**Given problem**
Which lines below hold the word "Write"? Copy all of them.

══════════

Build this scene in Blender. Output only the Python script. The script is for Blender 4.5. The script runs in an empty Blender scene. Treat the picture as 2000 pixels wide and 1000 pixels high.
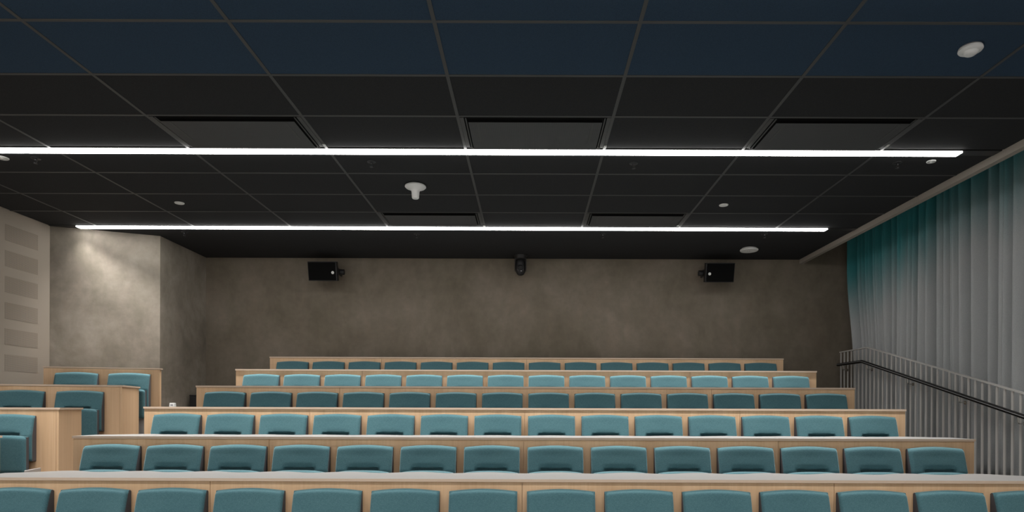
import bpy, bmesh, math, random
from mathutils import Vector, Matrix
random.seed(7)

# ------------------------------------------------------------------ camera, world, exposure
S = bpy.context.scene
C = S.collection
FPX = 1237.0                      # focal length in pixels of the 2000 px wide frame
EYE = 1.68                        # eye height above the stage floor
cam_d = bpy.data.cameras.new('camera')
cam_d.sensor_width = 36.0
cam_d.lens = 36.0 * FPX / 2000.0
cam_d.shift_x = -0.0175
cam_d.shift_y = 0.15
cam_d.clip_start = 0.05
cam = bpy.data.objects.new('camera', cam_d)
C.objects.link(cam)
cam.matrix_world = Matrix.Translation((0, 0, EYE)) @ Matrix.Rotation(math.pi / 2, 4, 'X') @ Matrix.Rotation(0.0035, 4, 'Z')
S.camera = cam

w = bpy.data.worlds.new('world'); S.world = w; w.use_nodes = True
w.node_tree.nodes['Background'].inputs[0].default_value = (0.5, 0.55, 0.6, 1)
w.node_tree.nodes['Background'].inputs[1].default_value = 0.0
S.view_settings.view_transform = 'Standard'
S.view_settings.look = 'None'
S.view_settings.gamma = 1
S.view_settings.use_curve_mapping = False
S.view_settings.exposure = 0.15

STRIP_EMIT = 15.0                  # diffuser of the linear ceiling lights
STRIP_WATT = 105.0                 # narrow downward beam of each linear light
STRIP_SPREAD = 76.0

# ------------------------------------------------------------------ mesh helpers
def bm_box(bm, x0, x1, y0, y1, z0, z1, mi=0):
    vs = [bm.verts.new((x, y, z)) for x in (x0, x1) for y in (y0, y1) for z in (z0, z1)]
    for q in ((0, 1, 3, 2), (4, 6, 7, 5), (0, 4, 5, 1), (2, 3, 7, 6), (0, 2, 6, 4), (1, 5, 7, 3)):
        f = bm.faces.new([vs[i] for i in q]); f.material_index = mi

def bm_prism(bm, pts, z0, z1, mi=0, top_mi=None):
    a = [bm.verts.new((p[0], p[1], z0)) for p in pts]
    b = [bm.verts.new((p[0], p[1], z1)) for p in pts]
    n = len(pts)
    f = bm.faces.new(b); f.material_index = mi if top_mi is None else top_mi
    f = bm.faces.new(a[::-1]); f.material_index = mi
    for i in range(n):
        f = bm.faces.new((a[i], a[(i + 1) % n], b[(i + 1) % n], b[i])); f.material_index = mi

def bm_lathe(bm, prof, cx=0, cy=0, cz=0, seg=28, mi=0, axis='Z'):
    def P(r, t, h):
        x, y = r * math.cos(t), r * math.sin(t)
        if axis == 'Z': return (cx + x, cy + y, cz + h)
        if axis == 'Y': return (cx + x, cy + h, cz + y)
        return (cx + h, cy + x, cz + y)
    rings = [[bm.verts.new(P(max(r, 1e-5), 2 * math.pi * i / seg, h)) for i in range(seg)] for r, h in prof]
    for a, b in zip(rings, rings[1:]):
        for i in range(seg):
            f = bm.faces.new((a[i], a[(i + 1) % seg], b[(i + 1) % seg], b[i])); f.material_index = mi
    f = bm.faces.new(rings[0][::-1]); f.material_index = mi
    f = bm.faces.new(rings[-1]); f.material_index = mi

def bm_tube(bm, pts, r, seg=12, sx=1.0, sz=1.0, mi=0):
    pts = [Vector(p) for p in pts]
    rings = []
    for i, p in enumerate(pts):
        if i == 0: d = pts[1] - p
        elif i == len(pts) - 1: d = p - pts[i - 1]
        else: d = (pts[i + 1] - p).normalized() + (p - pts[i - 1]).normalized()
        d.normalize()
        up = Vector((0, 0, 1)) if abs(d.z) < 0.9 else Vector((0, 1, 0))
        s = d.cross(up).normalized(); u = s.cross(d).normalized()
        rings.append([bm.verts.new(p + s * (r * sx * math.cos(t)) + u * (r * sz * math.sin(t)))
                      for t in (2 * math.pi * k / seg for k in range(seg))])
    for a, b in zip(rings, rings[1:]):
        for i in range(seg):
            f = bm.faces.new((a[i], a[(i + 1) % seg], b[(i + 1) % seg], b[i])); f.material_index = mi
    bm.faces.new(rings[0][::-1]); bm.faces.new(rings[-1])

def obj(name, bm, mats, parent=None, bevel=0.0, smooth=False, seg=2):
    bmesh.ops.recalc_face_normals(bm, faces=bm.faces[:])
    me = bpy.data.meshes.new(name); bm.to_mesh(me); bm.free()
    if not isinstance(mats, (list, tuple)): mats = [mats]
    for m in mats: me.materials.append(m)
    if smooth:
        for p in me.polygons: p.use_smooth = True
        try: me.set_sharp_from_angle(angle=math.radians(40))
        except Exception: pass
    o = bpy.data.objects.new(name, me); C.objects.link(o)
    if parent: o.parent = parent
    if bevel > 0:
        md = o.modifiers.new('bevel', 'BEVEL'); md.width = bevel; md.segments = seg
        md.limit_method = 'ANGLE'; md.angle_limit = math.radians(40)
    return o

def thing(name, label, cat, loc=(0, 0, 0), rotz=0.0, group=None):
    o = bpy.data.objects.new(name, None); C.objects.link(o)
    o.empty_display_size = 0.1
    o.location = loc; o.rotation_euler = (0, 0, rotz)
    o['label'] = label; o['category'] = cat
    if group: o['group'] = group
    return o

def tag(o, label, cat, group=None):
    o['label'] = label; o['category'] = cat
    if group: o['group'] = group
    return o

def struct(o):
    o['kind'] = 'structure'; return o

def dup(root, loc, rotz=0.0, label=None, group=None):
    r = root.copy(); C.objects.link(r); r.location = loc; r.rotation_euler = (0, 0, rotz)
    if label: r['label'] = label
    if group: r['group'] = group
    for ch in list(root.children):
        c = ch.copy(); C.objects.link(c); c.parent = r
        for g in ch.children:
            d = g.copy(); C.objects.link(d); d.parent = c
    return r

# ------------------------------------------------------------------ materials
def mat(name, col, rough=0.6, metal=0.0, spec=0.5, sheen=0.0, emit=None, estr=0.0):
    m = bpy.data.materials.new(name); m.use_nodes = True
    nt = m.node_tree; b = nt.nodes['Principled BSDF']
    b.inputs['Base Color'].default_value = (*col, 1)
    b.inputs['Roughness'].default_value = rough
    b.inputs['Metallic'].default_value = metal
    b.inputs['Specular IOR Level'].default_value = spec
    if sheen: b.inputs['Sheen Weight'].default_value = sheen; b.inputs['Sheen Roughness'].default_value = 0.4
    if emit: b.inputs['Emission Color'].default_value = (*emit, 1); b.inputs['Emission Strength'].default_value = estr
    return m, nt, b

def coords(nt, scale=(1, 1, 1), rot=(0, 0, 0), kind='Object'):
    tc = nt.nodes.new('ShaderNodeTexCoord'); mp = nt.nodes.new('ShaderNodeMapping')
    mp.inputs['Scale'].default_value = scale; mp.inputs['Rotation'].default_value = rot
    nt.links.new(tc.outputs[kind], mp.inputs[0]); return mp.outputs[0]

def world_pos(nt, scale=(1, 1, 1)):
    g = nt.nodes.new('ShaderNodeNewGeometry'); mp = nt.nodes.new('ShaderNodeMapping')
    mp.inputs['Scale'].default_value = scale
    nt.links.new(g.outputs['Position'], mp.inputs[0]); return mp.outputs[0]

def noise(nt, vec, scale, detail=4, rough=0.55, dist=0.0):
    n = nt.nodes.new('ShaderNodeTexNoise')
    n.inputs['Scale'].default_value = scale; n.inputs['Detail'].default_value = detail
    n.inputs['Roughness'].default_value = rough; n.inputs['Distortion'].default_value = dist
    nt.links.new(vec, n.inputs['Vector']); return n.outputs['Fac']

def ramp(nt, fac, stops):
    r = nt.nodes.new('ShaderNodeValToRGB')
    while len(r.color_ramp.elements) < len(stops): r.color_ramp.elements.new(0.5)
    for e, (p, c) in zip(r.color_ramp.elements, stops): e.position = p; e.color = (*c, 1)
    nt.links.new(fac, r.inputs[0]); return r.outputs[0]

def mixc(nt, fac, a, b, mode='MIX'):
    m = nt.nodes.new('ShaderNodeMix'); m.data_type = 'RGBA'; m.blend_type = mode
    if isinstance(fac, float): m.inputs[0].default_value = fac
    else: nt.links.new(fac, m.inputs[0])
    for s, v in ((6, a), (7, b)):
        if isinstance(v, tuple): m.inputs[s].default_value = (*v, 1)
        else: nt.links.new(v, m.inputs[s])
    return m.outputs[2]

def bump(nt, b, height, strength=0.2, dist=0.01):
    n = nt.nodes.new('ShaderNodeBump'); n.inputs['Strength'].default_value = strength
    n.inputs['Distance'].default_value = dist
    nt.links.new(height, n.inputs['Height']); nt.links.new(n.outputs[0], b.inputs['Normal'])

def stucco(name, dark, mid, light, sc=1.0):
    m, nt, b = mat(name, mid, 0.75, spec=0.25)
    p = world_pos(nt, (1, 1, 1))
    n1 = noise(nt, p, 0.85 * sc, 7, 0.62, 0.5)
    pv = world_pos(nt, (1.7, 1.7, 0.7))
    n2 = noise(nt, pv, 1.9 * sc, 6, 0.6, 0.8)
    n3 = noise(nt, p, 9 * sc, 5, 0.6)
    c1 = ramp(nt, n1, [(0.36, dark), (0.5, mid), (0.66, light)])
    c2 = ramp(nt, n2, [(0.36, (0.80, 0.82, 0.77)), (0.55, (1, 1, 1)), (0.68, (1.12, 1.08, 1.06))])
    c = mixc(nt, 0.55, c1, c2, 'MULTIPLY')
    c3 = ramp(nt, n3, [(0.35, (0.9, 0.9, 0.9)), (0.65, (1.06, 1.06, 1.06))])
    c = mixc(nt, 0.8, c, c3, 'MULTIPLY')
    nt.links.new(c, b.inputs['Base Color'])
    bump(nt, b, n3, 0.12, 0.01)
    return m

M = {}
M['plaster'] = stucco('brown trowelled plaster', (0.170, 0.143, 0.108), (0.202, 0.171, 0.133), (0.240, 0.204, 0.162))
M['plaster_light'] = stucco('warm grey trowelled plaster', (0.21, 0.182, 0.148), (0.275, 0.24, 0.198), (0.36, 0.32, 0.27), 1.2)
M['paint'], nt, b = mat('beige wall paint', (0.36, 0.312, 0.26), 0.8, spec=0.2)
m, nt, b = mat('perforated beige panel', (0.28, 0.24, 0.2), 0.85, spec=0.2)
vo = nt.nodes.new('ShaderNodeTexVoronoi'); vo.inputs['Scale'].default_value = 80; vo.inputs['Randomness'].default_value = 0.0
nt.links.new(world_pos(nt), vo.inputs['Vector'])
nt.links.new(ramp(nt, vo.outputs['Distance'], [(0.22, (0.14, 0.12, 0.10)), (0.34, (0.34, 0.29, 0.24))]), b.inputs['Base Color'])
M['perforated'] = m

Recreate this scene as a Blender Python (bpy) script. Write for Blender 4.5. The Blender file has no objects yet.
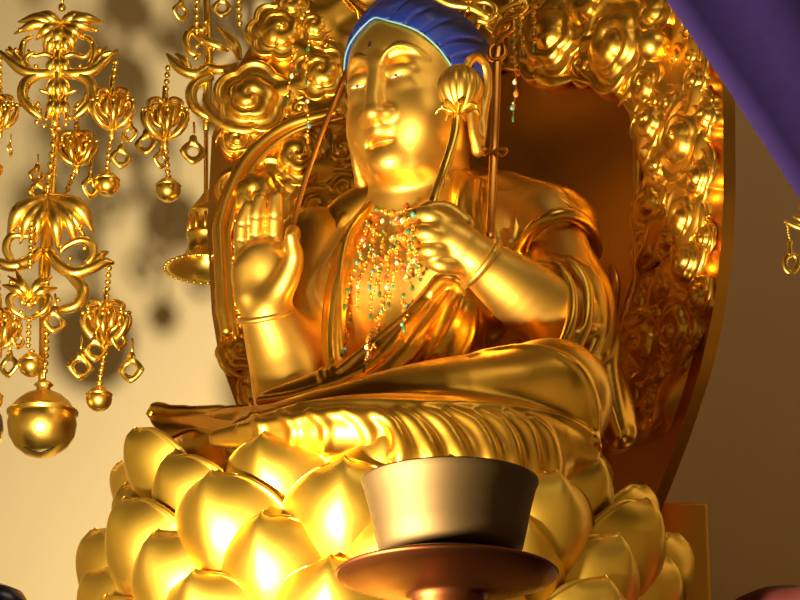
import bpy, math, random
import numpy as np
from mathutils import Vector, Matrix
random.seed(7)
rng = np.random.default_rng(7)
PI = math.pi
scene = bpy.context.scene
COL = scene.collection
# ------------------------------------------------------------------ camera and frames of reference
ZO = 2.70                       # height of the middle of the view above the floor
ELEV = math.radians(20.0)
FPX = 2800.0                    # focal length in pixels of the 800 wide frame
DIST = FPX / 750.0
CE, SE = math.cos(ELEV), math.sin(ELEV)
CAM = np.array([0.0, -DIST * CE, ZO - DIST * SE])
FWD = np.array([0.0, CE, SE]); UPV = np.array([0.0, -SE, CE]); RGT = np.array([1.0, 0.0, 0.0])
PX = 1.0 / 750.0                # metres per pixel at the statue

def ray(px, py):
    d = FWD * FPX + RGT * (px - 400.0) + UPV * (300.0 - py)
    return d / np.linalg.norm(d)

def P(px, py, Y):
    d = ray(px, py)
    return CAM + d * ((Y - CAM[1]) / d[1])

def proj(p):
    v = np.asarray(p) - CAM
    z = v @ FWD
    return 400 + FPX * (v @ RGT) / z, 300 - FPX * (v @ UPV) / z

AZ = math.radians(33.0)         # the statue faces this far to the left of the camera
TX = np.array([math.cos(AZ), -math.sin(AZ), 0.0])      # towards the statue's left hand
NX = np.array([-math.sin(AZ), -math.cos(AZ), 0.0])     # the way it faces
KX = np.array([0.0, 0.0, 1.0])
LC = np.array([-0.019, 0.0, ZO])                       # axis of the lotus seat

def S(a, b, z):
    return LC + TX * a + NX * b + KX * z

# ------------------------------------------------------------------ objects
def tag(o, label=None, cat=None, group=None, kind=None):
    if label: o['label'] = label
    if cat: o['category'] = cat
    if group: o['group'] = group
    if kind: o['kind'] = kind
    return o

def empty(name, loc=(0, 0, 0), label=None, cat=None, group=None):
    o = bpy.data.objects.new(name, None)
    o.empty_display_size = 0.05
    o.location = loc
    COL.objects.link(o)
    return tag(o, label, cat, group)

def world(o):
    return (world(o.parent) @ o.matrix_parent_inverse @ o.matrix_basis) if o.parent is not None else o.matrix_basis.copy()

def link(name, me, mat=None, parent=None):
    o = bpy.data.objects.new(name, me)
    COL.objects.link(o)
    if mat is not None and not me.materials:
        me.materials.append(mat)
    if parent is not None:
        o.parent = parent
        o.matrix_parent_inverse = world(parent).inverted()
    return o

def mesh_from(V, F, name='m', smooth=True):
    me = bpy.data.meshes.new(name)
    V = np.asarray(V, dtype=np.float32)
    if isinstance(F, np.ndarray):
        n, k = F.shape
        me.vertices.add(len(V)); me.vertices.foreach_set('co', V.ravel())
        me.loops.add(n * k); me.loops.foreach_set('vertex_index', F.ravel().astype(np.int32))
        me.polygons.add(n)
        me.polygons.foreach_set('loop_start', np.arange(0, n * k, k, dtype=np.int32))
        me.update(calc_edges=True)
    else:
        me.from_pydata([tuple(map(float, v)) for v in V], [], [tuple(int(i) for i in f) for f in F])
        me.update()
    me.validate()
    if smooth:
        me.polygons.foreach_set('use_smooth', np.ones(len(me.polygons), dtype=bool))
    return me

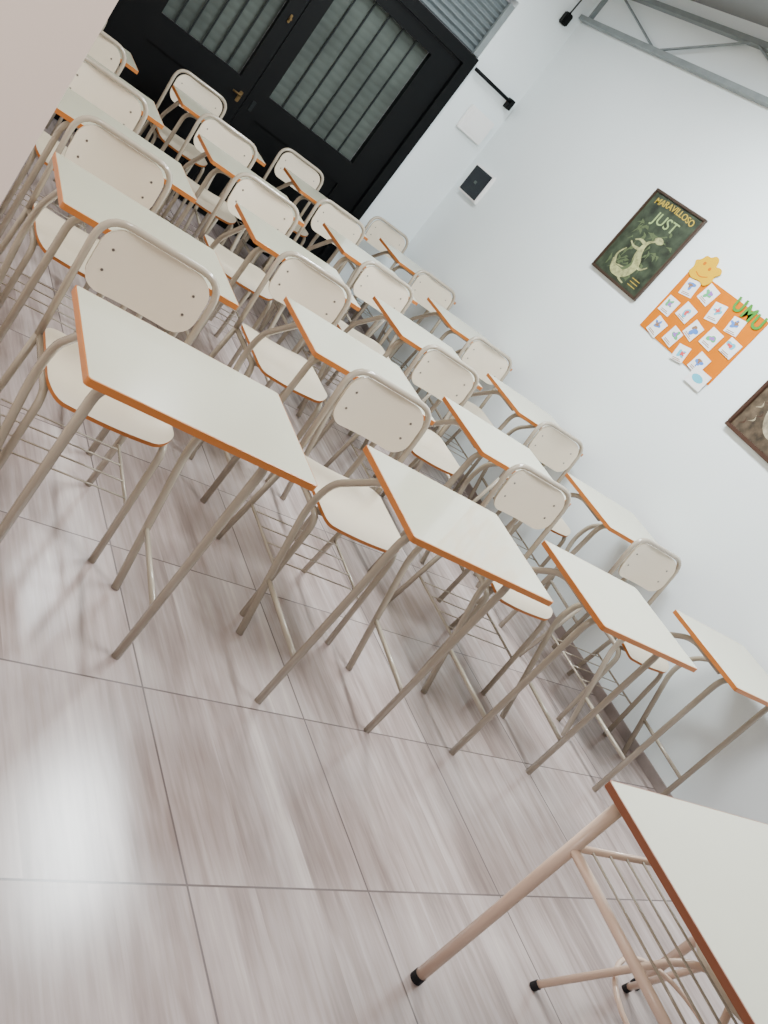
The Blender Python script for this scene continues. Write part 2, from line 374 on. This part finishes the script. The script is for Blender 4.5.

══════════

**Exercise solution**
Recreate this scene as a Blender Python (bpy) script. Write for Blender 4.5. The Blender file has no objects yet.
The Blender Python script for this scene continues. Write part 2, from line 374 on. This part finishes the script. The script is for Blender 4.5.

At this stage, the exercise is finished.